Write out all of the lines below, exactly and completely.
begin AVAILABLE DATA
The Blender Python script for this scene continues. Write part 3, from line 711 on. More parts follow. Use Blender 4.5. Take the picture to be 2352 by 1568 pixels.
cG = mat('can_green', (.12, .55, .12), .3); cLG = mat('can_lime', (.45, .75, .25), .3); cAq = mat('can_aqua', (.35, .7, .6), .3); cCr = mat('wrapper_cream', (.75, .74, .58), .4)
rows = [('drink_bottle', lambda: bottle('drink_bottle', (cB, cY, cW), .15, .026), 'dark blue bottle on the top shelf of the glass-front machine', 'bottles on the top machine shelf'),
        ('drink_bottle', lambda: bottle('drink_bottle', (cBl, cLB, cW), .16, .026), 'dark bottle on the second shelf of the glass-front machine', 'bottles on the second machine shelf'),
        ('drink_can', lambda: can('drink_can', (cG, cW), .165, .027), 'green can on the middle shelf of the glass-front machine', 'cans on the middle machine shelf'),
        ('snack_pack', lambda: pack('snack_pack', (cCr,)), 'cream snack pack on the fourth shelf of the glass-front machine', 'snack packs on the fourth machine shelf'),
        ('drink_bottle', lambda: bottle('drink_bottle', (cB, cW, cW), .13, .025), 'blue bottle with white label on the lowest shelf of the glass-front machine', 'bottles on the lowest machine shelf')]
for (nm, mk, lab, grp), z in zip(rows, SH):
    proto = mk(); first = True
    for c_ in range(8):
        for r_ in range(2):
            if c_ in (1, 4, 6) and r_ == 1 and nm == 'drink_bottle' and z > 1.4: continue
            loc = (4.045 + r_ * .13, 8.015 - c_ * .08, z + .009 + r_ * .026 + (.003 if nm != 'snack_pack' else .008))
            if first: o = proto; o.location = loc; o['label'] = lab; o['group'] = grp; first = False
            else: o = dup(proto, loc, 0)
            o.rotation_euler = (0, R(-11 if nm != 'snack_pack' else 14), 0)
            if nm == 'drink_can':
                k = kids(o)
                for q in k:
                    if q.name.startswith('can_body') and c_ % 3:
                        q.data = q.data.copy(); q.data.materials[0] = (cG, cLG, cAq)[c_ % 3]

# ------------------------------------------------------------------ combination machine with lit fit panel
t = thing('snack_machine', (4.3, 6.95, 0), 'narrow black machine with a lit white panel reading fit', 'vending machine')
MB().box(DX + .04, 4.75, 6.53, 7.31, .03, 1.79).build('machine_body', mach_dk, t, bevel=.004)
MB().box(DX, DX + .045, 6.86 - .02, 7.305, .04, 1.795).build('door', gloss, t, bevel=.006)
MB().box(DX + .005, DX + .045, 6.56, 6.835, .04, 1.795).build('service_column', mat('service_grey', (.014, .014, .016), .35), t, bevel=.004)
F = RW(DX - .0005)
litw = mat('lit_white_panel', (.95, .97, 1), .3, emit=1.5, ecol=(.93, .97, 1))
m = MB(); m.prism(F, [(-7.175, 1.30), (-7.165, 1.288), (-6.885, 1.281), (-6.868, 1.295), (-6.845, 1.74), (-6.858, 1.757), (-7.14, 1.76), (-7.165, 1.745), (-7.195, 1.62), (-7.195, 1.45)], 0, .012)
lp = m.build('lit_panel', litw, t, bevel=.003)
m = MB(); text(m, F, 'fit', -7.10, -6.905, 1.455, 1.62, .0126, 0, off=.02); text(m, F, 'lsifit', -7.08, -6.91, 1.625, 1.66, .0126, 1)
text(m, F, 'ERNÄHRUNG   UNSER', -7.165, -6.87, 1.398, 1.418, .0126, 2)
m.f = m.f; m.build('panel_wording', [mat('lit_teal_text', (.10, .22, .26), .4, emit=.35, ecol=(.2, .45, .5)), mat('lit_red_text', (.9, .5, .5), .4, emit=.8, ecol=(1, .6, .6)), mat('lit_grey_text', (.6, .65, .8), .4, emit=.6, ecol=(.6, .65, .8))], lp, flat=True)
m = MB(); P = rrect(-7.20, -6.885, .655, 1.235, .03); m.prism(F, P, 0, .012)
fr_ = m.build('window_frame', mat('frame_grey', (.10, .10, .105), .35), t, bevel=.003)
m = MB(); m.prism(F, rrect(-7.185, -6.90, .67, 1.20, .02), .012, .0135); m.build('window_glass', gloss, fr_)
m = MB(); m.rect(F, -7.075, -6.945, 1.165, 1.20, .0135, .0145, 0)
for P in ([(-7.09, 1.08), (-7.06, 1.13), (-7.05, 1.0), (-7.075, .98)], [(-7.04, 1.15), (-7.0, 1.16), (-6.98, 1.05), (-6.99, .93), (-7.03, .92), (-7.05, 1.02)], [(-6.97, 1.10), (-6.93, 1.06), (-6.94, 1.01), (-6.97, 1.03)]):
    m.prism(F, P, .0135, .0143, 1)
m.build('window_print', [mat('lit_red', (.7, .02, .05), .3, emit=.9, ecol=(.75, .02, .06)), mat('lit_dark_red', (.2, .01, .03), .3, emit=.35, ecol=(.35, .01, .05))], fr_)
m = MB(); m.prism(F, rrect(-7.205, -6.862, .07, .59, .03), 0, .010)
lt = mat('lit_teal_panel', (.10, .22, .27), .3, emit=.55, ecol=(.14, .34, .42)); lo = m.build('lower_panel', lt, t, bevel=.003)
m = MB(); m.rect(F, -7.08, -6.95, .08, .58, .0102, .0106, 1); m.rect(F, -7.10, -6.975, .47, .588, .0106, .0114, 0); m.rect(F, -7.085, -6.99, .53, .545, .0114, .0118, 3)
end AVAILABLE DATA
> _RESPONSE TO THE EXERCISE_:
The Blender Python script for this scene continues. Write part 3, from line 711 on. More parts follow. Use Blender 4.5. Take the picture to be 2352 by 1568 pixels.
cG = mat('can_green', (.12, .55, .12), .3); cLG = mat('can_lime', (.45, .75, .25), .3); cAq = mat('can_aqua', (.35, .7, .6), .3); cCr = mat('wrapper_cream', (.75, .74, .58), .4)
rows = [('drink_bottle', lambda: bottle('drink_bottle', (cB, cY, cW), .15, .026), 'dark blue bottle on the top shelf of the glass-front machine', 'bottles on the top machine shelf'),
        ('drink_bottle', lambda: bottle('drink_bottle', (cBl, cLB, cW), .16, .026), 'dark bottle on the second shelf of the glass-front machine', 'bottles on the second machine shelf'),
        ('drink_can', lambda: can('drink_can', (cG, cW), .165, .027), 'green can on the middle shelf of the glass-front machine', 'cans on the middle machine shelf'),
        ('snack_pack', lambda: pack('snack_pack', (cCr,)), 'cream snack pack on the fourth shelf of the glass-front machine', 'snack packs on the fourth machine shelf'),
        ('drink_bottle', lambda: bottle('drink_bottle', (cB, cW, cW), .13, .025), 'blue bottle with white label on the lowest shelf of the glass-front machine', 'bottles on the lowest machine shelf')]
for (nm, mk, lab, grp), z in zip(rows, SH):
    proto = mk(); first = True
    for c_ in range(8):
        for r_ in range(2):
            if c_ in (1, 4, 6) and r_ == 1 and nm == 'drink_bottle' and z > 1.4: continue
            loc = (4.045 + r_ * .13, 8.015 - c_ * .08, z + .009 + r_ * .026 + (.003 if nm != 'snack_pack' else .008))
            if first: o = proto; o.location = loc; o['label'] = lab; o['group'] = grp; first = False
            else: o = dup(proto, loc, 0)
            o.rotation_euler = (0, R(-11 if nm != 'snack_pack' else 14), 0)
            if nm == 'drink_can':
                k = kids(o)
                for q in k:
                    if q.name.startswith('can_body') and c_ % 3:
                        q.data = q.data.copy(); q.data.materials[0] = (cG, cLG, cAq)[c_ % 3]

# ------------------------------------------------------------------ combination machine with lit fit panel
t = thing('snack_machine', (4.3, 6.95, 0), 'narrow black machine with a lit white panel reading fit', 'vending machine')
MB().box(DX + .04, 4.75, 6.53, 7.31, .03, 1.79).build('machine_body', mach_dk, t, bevel=.004)
MB().box(DX, DX + .045, 6.86 - .02, 7.305, .04, 1.795).build('door', gloss, t, bevel=.006)
MB().box(DX + .005, DX + .045, 6.56, 6.835, .04, 1.795).build('service_column', mat('service_grey', (.014, .014, .016), .35), t, bevel=.004)
F = RW(DX - .0005)
litw = mat('lit_white_panel', (.95, .97, 1), .3, emit=1.5, ecol=(.93, .97, 1))
m = MB(); m.prism(F, [(-7.175, 1.30), (-7.165, 1.288), (-6.885, 1.281), (-6.868, 1.295), (-6.845, 1.74), (-6.858, 1.757), (-7.14, 1.76), (-7.165, 1.745), (-7.195, 1.62), (-7.195, 1.45)], 0, .012)
lp = m.build('lit_panel', litw, t, bevel=.003)
m = MB(); text(m, F, 'fit', -7.10, -6.905, 1.455, 1.62, .0126, 0, off=.02); text(m, F, 'lsifit', -7.08, -6.91, 1.625, 1.66, .0126, 1)
text(m, F, 'ERNÄHRUNG   UNSER', -7.165, -6.87, 1.398, 1.418, .0126, 2)
m.f = m.f; m.build('panel_wording', [mat('lit_teal_text', (.10, .22, .26), .4, emit=.35, ecol=(.2, .45, .5)), mat('lit_red_text', (.9, .5, .5), .4, emit=.8, ecol=(1, .6, .6)), mat('lit_grey_text', (.6, .65, .8), .4, emit=.6, ecol=(.6, .65, .8))], lp, flat=True)
m = MB(); P = rrect(-7.20, -6.885, .655, 1.235, .03); m.prism(F, P, 0, .012)
fr_ = m.build('window_frame', mat('frame_grey', (.10, .10, .105), .35), t, bevel=.003)
m = MB(); m.prism(F, rrect(-7.185, -6.90, .67, 1.20, .02), .012, .0135); m.build('window_glass', gloss, fr_)
m = MB(); m.rect(F, -7.075, -6.945, 1.165, 1.20, .0135, .0145, 0)
for P in ([(-7.09, 1.08), (-7.06, 1.13), (-7.05, 1.0), (-7.075, .98)], [(-7.04, 1.15), (-7.0, 1.16), (-6.98, 1.05), (-6.99, .93), (-7.03, .92), (-7.05, 1.02)], [(-6.97, 1.10), (-6.93, 1.06), (-6.94, 1.01), (-6.97, 1.03)]):
    m.prism(F, P, .0135, .0143, 1)
m.build('window_print', [mat('lit_red', (.7, .02, .05), .3, emit=.9, ecol=(.75, .02, .06)), mat('lit_dark_red', (.2, .01, .03), .3, emit=.35, ecol=(.35, .01, .05))], fr_)
m = MB(); m.prism(F, rrect(-7.205, -6.862, .07, .59, .03), 0, .010)
lt = mat('lit_teal_panel', (.10, .22, .27), .3, emit=.55, ecol=(.14, .34, .42)); lo = m.build('lower_panel', lt, t, bevel=.003)
m = MB(); m.rect(F, -7.08, -6.95, .08, .58, .0102, .0106, 1); m.rect(F, -7.10, -6.975, .47, .588, .0106, .0114, 0); m.rect(F, -7.085, -6.99, .53, .545, .0114, .0118, 3)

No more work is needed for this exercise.